Das zweite Kriegsdesaster: der Chacokrieg 1932-1935
Hier waren ausländische Oelkonzerne die Drahtzieher. Standard Oil hatte in Bolivien Erdoel gefunden und Royal Dutch suchte im Chaco nach Oel. Weil die Grenzen zwischen Bolivien und Paraguay im Chaco nicht klar festgelegt waren, arbeiteten beide Oelkonzerne auf einen Krieg zwischen diesen beiden Ländern hin. Tatsächlich erklärte P. 1932 Bolivien den Krieg.
Die Kriegsführung war unvorstellbar hart, und das in einem Gebiet, wo Nahrung und Wasser fehlen und die Hitze sich im Sommer um 40 Grad und mehr bewegt. Ganze Truppenteile verdursteten einfach.
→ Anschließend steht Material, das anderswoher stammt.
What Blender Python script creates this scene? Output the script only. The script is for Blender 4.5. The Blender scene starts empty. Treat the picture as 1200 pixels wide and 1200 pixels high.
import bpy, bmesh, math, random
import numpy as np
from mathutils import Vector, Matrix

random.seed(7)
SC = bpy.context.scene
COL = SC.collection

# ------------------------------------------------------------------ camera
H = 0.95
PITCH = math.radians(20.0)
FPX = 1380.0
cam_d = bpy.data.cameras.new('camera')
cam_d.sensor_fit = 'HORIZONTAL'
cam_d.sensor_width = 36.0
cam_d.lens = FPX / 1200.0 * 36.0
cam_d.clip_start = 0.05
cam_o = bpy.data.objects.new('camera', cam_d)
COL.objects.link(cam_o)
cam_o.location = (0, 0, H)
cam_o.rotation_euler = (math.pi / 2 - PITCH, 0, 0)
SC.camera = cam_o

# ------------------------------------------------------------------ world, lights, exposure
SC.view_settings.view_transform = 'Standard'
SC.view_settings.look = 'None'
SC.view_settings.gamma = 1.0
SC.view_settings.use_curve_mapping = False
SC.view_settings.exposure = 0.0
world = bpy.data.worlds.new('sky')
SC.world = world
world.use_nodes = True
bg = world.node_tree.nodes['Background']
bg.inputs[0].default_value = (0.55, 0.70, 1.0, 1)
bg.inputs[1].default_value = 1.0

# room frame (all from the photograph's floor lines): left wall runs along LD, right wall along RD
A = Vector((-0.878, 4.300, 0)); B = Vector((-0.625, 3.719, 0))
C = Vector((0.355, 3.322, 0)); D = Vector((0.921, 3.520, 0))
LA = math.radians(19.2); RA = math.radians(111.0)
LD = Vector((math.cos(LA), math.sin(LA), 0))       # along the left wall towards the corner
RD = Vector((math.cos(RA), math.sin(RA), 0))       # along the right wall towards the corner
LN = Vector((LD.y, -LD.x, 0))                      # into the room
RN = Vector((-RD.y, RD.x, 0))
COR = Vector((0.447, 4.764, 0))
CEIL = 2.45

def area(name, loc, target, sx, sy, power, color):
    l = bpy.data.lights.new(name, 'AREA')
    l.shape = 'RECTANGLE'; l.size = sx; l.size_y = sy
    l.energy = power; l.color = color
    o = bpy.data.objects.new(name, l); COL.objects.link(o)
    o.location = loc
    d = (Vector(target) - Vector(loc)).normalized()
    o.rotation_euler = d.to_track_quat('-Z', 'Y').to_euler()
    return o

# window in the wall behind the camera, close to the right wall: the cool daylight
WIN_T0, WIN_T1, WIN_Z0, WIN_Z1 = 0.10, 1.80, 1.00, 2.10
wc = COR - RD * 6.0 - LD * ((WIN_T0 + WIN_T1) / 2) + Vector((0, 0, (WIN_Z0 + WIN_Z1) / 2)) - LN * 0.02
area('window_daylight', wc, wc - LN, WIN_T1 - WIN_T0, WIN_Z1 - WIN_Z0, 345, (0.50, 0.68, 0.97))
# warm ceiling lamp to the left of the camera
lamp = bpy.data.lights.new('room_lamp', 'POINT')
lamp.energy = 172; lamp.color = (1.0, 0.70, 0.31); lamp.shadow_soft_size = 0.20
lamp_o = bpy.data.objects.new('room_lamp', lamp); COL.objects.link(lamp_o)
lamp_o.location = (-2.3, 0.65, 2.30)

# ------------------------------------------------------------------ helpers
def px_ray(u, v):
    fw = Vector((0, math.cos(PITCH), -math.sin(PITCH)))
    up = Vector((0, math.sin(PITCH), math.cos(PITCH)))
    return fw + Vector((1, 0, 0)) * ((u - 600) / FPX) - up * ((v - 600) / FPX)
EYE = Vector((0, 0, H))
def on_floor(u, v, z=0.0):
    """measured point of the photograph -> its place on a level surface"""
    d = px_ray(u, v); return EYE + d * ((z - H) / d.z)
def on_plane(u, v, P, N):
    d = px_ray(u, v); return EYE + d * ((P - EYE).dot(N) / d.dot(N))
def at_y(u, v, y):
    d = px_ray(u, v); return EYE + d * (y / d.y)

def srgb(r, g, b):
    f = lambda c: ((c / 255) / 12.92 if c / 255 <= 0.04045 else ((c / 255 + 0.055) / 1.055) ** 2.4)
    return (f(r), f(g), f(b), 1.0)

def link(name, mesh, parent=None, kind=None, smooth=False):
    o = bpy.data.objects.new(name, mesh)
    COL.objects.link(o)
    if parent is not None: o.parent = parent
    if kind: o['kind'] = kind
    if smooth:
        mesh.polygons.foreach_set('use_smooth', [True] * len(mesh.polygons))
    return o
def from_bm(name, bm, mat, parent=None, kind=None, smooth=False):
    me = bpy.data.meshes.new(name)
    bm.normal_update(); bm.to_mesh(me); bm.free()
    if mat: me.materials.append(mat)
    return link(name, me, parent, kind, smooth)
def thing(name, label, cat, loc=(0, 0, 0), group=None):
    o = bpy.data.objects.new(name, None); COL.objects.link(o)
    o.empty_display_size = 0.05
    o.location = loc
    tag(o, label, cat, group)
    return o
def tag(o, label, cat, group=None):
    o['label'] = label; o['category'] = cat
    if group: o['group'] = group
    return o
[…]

Paraguay "gewann" den Krieg schliesslich, und der Chaco wurde ihm zugesprochen. Oel wurde bis jetzt nicht gefördert.
Im übrigen ist das 20. Jh. In P. eine endlose Folge von Putschs - mit dem traurigen Tiefpunkt der Stroessner-Diktatur von 1954-1989. Seither gibt es - nicht ohne zwischenzeitliche politische Störgeräusche - eine Entwicklung von Demokratie.